I often stay on Gannon Avenue for an extra mile or so before getting on the eastbound Staten Island Expressway. It doesn't add much time as the traffic on the expressway slows considerably due to a long upgrade (despite the DOT's reminder to "maintain speed"). Today, for the first time, I noticed this tree between the avenue and the expressway.
It somehow recalled the rapacious tree in Kinglsey Amis' entertaining novel, The Green Man, itself drawing on legends of the human figure (or face at least) inextricably bound up with a tree's branches and leaves. What do you see?

Thursday, August 7, 2014

Those Who Carry

Time for a few more proposals for our Poetry or Motion series before the summer comes to an end. Here is a poem by Polish poet Anna Kamieńska, translated by Grazyńa Drabik and David Curzon (from Astonishments: Selected Poems of Anna Kamieńska).
Those Who Carry

Those who carry grand pianos
to the tenth floor wardrobes and coffins
the old man with a bundle of wood hobbling towards the horizon
the lady with a hump of nettles
the madwoman pushing her baby carriage
full of empty vodka bottles
they all will be raised up
like a seagull's feather like a dry leaf
like an eggshell a scrap of newspaper in the street

Blessed are those who carry 
for they will be raised

The photo was taken outside a Waldbaum's in Woodside, Queens. Waiting for the bottle deposit machines to be turned on.

Wednesday, August 6, 2014

Danger Keep Off

The syntax for the sign in the van's rear window seemed "off" somehow.
The timing, right on.

Monday, August 4, 2014

Neighbors

At 30th Avenue, 68th Street and 69th Street nearly touch. Just a sidewalk and a narrow verge divide them. 68th Street owes its gentle curve to the only neighbor on the east side of the street--the BQE. A somewhat overgrown path beckons...
You're through! Shadows on the highway wall from one of the several old trees that line the street.
Further on, the highway wall is covered with ivy. Flowers in the garden across the street provide some color.
Only one house for sale on the block. Maybe good highways do make good neighbors.

Sunday, August 3, 2014

Perfection

Another Civic, another era. I don't think this one is going to see 60,000 (let alone 36).
30th Ave., Astoria

Saturday, August 2, 2014

Civic Pride

I dropped my car for service at the Honda shop and took a walk through the no-man's-land between Woodside and Astoria, about where the two branches of the BQE pass overhead on their way to the GCP and Triboro Bridge. I'd seen the car before, a bit forlorn behind the fence of a small repair shop. This time, I decided to take a closer look. I noted the up-to-date registration and inspection stickers on the windshield, and how clean it looked--missing only the "H" on the rear hatch.

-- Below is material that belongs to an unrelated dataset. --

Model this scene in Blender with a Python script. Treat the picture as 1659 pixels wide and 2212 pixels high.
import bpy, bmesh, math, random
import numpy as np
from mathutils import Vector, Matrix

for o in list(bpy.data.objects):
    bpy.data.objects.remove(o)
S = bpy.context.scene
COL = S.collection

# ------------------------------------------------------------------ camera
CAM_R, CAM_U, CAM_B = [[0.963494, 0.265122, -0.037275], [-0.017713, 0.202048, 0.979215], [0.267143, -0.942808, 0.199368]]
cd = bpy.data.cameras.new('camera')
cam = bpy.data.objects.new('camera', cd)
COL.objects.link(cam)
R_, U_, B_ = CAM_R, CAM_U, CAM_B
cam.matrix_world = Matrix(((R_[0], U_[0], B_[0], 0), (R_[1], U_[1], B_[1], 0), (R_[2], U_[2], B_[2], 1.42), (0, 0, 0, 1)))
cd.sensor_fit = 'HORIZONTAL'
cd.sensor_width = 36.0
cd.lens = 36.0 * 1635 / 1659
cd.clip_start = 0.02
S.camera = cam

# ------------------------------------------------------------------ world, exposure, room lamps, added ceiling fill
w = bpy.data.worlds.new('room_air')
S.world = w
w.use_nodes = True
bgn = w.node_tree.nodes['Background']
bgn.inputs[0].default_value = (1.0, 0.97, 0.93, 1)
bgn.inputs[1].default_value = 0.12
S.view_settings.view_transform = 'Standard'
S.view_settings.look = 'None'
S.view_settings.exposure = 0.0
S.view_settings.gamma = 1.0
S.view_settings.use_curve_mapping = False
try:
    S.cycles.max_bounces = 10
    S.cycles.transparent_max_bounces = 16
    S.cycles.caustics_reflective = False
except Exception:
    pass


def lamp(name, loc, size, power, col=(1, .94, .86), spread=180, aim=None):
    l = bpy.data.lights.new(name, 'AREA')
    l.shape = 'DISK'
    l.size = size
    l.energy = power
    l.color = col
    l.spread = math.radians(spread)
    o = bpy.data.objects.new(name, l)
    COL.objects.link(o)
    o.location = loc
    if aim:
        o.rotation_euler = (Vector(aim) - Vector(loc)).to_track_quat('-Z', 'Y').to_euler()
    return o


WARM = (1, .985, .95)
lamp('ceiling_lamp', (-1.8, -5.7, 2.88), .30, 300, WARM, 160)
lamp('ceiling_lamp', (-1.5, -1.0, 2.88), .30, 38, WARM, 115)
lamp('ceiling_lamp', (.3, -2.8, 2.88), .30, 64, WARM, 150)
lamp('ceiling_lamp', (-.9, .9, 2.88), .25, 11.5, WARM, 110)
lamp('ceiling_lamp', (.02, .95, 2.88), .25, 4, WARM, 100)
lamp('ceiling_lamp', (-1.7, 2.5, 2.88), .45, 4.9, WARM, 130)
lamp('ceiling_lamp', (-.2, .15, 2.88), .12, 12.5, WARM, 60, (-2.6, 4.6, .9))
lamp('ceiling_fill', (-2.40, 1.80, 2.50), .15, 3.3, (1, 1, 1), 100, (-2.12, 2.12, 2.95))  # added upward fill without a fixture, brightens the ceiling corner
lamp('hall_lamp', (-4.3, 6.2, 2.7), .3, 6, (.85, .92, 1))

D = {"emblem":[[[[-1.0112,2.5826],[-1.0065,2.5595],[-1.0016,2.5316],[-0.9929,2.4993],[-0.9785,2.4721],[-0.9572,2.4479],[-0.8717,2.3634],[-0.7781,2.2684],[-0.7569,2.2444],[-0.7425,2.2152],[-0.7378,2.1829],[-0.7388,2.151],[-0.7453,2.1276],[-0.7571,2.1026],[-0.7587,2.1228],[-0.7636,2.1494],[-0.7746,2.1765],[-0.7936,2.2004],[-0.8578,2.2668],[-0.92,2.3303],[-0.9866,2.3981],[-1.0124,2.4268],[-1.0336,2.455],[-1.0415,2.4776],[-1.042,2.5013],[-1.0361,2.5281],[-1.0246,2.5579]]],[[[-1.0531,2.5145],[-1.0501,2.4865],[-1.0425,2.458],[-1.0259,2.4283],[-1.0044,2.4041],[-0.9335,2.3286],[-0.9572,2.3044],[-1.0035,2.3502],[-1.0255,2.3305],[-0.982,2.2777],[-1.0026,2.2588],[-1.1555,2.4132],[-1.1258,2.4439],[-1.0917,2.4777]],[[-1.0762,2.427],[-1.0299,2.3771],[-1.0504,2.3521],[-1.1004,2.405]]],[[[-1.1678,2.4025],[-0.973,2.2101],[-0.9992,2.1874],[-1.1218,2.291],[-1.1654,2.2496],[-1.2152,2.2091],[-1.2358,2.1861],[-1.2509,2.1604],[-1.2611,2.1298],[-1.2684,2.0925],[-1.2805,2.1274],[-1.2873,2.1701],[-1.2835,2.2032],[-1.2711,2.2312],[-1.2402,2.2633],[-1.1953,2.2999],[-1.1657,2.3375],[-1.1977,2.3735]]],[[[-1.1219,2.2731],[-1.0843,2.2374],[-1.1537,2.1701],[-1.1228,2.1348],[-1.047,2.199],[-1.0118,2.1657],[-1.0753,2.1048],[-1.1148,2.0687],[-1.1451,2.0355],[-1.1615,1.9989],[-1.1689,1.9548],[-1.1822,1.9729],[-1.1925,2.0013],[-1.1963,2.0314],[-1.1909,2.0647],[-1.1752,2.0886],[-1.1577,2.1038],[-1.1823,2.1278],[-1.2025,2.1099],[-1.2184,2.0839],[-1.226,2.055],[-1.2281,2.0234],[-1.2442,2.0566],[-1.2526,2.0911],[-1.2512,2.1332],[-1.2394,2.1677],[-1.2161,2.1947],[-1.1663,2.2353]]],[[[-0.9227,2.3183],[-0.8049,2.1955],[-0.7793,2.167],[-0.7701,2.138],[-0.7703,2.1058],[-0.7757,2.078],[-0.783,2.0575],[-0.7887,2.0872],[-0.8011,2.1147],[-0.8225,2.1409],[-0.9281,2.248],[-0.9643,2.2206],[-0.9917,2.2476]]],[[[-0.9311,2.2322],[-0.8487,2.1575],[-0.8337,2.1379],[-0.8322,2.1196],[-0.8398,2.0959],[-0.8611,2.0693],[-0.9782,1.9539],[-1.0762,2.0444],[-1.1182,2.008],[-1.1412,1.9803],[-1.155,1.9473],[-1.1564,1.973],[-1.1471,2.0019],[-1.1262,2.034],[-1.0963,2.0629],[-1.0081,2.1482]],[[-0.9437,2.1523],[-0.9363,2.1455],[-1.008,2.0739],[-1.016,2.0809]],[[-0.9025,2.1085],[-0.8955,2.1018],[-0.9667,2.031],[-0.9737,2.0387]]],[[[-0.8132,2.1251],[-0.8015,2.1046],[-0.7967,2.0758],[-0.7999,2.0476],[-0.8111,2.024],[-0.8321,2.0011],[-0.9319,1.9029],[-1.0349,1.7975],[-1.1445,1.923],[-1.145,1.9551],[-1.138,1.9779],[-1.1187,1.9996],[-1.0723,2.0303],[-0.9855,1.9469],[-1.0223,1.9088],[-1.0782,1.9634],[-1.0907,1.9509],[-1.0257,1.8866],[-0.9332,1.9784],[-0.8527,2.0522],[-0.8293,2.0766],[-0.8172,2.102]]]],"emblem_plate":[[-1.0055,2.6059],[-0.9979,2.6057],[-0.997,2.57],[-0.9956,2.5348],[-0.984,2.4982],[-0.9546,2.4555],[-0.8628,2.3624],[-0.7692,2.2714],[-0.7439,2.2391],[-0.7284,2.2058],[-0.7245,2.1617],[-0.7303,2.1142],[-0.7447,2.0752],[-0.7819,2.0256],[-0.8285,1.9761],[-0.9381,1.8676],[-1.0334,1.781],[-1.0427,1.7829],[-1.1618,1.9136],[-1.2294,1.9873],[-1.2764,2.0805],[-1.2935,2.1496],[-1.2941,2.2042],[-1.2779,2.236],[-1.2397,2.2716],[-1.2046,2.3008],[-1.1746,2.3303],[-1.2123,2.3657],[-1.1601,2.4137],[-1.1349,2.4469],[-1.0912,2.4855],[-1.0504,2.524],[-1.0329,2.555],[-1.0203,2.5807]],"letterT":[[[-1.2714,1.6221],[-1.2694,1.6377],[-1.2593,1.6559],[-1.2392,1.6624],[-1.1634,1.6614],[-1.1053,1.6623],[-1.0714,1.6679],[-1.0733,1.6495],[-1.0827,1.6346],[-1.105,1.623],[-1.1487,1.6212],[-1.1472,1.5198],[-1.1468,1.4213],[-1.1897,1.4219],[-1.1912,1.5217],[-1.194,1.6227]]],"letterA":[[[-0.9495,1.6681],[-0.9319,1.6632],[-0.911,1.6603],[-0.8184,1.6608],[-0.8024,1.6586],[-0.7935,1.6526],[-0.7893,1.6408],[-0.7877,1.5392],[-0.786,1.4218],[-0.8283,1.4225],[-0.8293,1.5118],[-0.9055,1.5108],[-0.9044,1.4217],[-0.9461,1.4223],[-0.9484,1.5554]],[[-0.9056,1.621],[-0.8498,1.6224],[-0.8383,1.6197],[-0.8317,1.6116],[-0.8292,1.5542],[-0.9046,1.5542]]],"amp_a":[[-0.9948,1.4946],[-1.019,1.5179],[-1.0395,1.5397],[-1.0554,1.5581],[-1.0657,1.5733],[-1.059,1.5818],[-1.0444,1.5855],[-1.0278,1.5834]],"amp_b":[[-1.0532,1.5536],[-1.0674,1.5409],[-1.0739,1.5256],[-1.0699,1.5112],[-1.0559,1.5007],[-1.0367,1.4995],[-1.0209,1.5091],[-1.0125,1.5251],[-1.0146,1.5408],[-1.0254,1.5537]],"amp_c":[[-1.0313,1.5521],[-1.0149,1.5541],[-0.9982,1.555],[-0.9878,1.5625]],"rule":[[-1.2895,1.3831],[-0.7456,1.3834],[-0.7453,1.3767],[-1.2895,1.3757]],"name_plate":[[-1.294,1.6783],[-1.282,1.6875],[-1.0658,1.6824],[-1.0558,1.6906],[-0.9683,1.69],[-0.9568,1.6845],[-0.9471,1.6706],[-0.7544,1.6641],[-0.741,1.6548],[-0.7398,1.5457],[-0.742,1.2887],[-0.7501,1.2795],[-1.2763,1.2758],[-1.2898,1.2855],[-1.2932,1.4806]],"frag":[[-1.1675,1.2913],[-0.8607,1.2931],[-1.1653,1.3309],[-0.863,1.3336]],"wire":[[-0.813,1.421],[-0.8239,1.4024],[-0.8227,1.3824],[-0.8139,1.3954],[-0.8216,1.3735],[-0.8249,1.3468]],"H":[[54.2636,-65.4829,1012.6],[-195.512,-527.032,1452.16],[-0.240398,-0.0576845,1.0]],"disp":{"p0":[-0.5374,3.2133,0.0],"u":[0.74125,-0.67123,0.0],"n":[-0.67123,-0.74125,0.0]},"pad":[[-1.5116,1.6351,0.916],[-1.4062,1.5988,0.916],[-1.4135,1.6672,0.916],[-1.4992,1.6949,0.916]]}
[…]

I found two guys working in the garage. "I just wanted to ask about the little Civic." "It's not for sale," he offered, before I had even asked. I suppose I'm not the first admirer to stop in.

I asked what year, and, after a quick consultation in Spanish with his colleague, "1978." Yeah, that sounds right. "Do you still use it?" "Yes, sometimes we drive it around." "How many miles?" "Not much, about 60."

60,000 miles, 36 years. What is that in people years, I wonder.